Mahdjoub is suspected of being the leader of a group of recruiters active in Europe looking for people to travel to Iraq to carry out suicide bombings. One of the recruits, according to the arrest warrant, was suspected of involvement in the rocket attack in October on a Baghdad hotel where U.S. Deputy Defense Secretary Paul Wolfowitz was staying.

Mahdjoub is also thought to have had contacts with the Hamburg-based terror cell which carried out the Sept. 11 attacks in the U.S.

Hamburg police had arrested Mahdjoub in July on suspicion of plotting to bomb attack in Spain, but he was released several months later for lack of evidence.

The chief of Germany's foreign intelligence unit, August Hanning, described Iraq last week as a "crystallizing point" for the radical Islamist cause. He said activists were heading there from European countries to fight the U.S. occupation.

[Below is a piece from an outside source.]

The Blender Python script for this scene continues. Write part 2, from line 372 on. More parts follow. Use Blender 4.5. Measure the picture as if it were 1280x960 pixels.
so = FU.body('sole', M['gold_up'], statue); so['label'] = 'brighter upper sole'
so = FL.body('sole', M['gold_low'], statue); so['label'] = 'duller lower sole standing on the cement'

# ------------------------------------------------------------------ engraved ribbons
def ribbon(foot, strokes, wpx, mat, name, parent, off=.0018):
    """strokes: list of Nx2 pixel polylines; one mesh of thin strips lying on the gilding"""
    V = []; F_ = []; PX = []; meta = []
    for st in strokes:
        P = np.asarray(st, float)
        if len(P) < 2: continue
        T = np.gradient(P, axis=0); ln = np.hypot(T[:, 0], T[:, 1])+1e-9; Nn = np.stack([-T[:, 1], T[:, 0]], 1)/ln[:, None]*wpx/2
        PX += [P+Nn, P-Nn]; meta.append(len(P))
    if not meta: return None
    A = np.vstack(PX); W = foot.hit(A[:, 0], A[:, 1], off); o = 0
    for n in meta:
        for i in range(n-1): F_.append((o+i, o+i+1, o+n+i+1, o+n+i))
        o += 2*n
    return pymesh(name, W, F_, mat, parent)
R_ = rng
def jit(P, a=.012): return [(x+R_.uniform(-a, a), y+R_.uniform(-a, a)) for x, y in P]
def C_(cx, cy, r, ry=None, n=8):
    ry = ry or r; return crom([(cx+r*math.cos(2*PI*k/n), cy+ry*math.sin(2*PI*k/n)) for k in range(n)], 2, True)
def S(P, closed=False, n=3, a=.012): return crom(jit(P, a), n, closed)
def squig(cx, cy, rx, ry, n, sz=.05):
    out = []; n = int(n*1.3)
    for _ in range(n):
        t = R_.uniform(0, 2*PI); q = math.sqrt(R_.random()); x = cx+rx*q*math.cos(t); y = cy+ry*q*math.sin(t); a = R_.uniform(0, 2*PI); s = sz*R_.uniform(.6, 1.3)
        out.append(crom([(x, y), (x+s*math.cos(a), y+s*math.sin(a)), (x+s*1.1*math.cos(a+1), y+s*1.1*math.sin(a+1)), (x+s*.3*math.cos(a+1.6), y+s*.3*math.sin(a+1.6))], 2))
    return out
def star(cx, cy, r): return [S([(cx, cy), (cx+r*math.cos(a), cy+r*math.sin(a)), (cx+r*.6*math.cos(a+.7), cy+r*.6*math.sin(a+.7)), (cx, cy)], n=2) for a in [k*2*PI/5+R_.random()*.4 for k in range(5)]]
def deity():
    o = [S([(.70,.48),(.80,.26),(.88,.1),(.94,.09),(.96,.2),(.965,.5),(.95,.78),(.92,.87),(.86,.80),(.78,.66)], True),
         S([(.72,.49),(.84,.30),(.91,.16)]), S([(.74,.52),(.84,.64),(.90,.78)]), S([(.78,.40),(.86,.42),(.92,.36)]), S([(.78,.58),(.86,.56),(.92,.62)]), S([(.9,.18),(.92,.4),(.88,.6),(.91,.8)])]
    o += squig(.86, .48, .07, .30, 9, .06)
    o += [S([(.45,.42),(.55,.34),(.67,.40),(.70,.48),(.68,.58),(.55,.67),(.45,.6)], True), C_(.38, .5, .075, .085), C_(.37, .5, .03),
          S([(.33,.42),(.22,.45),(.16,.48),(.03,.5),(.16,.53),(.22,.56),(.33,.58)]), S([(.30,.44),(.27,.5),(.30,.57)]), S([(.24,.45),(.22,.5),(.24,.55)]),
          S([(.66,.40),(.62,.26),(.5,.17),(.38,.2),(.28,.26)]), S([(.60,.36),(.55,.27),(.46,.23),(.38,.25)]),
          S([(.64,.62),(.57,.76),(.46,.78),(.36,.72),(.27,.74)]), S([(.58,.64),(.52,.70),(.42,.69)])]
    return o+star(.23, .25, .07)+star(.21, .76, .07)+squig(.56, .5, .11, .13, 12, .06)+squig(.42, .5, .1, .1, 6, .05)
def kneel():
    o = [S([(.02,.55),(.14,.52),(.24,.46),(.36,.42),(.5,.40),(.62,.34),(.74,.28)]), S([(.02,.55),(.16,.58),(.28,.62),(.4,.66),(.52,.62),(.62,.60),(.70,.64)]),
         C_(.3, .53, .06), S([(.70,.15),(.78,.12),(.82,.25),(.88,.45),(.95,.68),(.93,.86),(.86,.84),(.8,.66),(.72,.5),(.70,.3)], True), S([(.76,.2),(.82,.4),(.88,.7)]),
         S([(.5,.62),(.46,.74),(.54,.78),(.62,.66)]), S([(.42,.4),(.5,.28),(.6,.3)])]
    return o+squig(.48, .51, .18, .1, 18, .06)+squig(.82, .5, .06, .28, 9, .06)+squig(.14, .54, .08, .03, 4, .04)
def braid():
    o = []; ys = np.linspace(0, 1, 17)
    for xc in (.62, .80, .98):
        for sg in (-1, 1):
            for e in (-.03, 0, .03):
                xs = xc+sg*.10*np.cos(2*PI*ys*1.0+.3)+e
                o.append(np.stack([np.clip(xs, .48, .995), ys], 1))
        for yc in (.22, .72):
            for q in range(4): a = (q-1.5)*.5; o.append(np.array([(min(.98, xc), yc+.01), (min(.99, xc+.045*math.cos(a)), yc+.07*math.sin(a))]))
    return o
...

In April, police said dozens of Islamic extremists were being approached by recruiters in Italy and Germany. They were then sent to training camps in Syria before going to Iraq to join a group with links to al Qaeda.

Italian Dragnet

The arrest in Hamburg was part of a larger Italian-led anti-terror sweep carried out on Thursday and Friday. Prosecutors in Milan had issued arrest warrants for five individuals suspected of being part of the terror cell. All five were charged with association with the aim of international terrorism.

Italian police arrested two North Africans in Milan, also suspected of being members of the recruiting group. They have been identified as Housni Jamal, 20, of Morocco and Bouyahia Maher Ben Abdelaziz, 33, of Tunisia.

Two others -- an Iraqi man and a Tunisian woman -- remain at large, the Interior Ministry in Rome told the Associated Press. The Iraqi is suspected of having fled to Syria while the woman is thought to have returned to her home country.

The ministry confirmed earlier reports that a sixth man, a Tunisian national, was arrested on Saturday for allegedly providing assistance to the terror cell.

Since suicide bombers killed 19 Italians in southern Iraq earlier this month, Italy has cracked down on people suspected of having links to terror networks. Rome recently expelled seven North Africans accused of having links with militant groups and an imam from Senegal who publicly expressed support for Osama bin Laden.